Heidi Z.* (85) erhält am 17. Januar einen Anruf von einer Frau aus einem polnischen Callcenter. Diese gibt sich als ihre Cousine aus. Sie bräuchte dringend «45'000 Fränkli» für ein Kunstwerk. Ihre Komplizin Ewa M.* (35) wird am gleichen Tag von der Polizei verhaftet, als sie das Geld bei der Rentnerin abholen will. (BLICK berichtete). Heute wird der Enkeltrick-Betrügerin am Bezirksgericht in Bülach ZH der Prozess gemacht. Ihr Fall ist exemplarisch für die Machenschaften der Verbrecherbanden.
Ewa M.* bekam von ihren Auftraggebern ein Reisegeld von 300 Franken und 50 Euro sowie ein Nokia-Handy. In Basel wartete sie auf einen Anruf aus Polen, um zur Wohnung von Heidi Z. zu fahren, wo bereits die Polizei auf die Mutter von drei Kindern wartete.
Familie von Ewa M. ist arm
BLICK weiss: Die Familie der Geld-Abholerin lebt im polnischen Leszno in grösster Armut. Die 35-Jährige ist geschieden. Das älteste Kind ist erwachsen. Aus Not sei sie ins Ausland gegangen, um Geld zu verdienen, erzählt ein Familienmitglied. Aus dem Gefängnis habe sie ihren Kindern einen Brief geschrieben, dass sie sie vermisse.
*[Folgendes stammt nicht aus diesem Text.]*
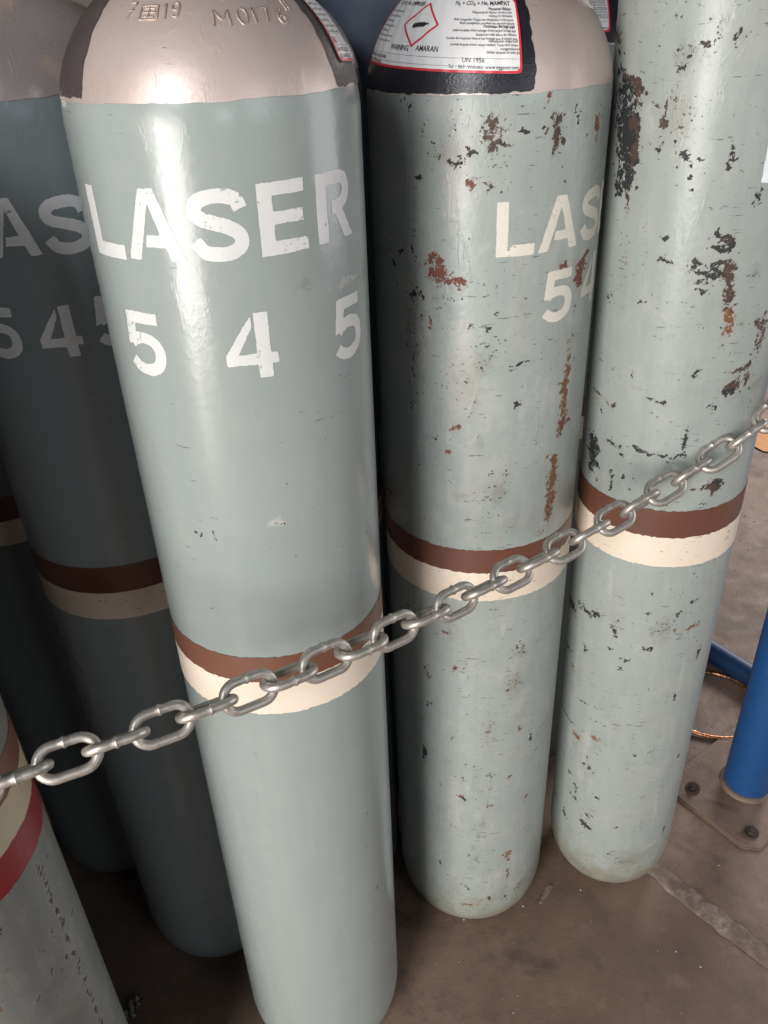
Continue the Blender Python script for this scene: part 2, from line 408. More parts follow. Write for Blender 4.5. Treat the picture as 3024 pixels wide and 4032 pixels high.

Die sogenannten Abholerinnen sind das Kanonenfutter der Enkeltrick-Drahtzieher, die im Hintergrund agieren. Die Organisation weist mafiöse Strukturen auf: Die Betrüger in den polnischen Callcentern, die meist recht gut Deutsch sprechen, durchstöbern Telefonverzeichnisse nach altmodischen, traditionellen Namen. Sie geben sich auch als Polizisten, Bankangestellte oder Immobilienmakler aus. Die entsprechenden Berufsausdrücke wie «Haftbefehl» oder «Überschreibung» lernen sie in internen Schulungen. Am anderen Ende der Leitung: Ein ahnungsloser Rentner, der oft sein Leben lang gespart hat.
Die Anrufer wechseln innerhalb Polens die Standorte und Städte. Handys nutzen sie nur wenige Stunden. Diejenigen, die das Geld abholen, können meist nur wegen versuchten Betrugs bestraft werden. Die geforderte Strafe für Ewa M. ist 14 Monate. Davon hat sie bereits fast die Hälfte abgesessen.
Der Erfinder des Enkeltricks machte in Polen eine Kunst daraus
Immerhin: Der Drahtzieher der Schweizer Enkeltrick-Mafia Marcin K. alias Lolli (30) sitzt nun in Hamburg (D) in Haft. Im Internet protzte er mit seinem Reichtum. Sein Prozess in Deutschland ist bis Ende Jahr angesetzt. Sein Vater, Arkadiusz L. (49) alias Hoss, gilt als der Erfinder des professionell organisierten Enkeltricks. Der Roma machte daraus in Polen eine Kunst.
Die Verbrecherbande um Hoss soll in den letzten 18 Jahren im deutschsprachigen Raum bis zu einer Milliarde Euro erbeutet haben. In Polen muss er sich nun endlich vor Gericht verantworten. Ob sein Sohn Lolli an die Schweiz ausgeliefert werden kann, ist laut «SonntagsZeitung» noch offen.
Doch auch nach den Verhaftungen der Drahtzieher geht der Enkeltrick weiter.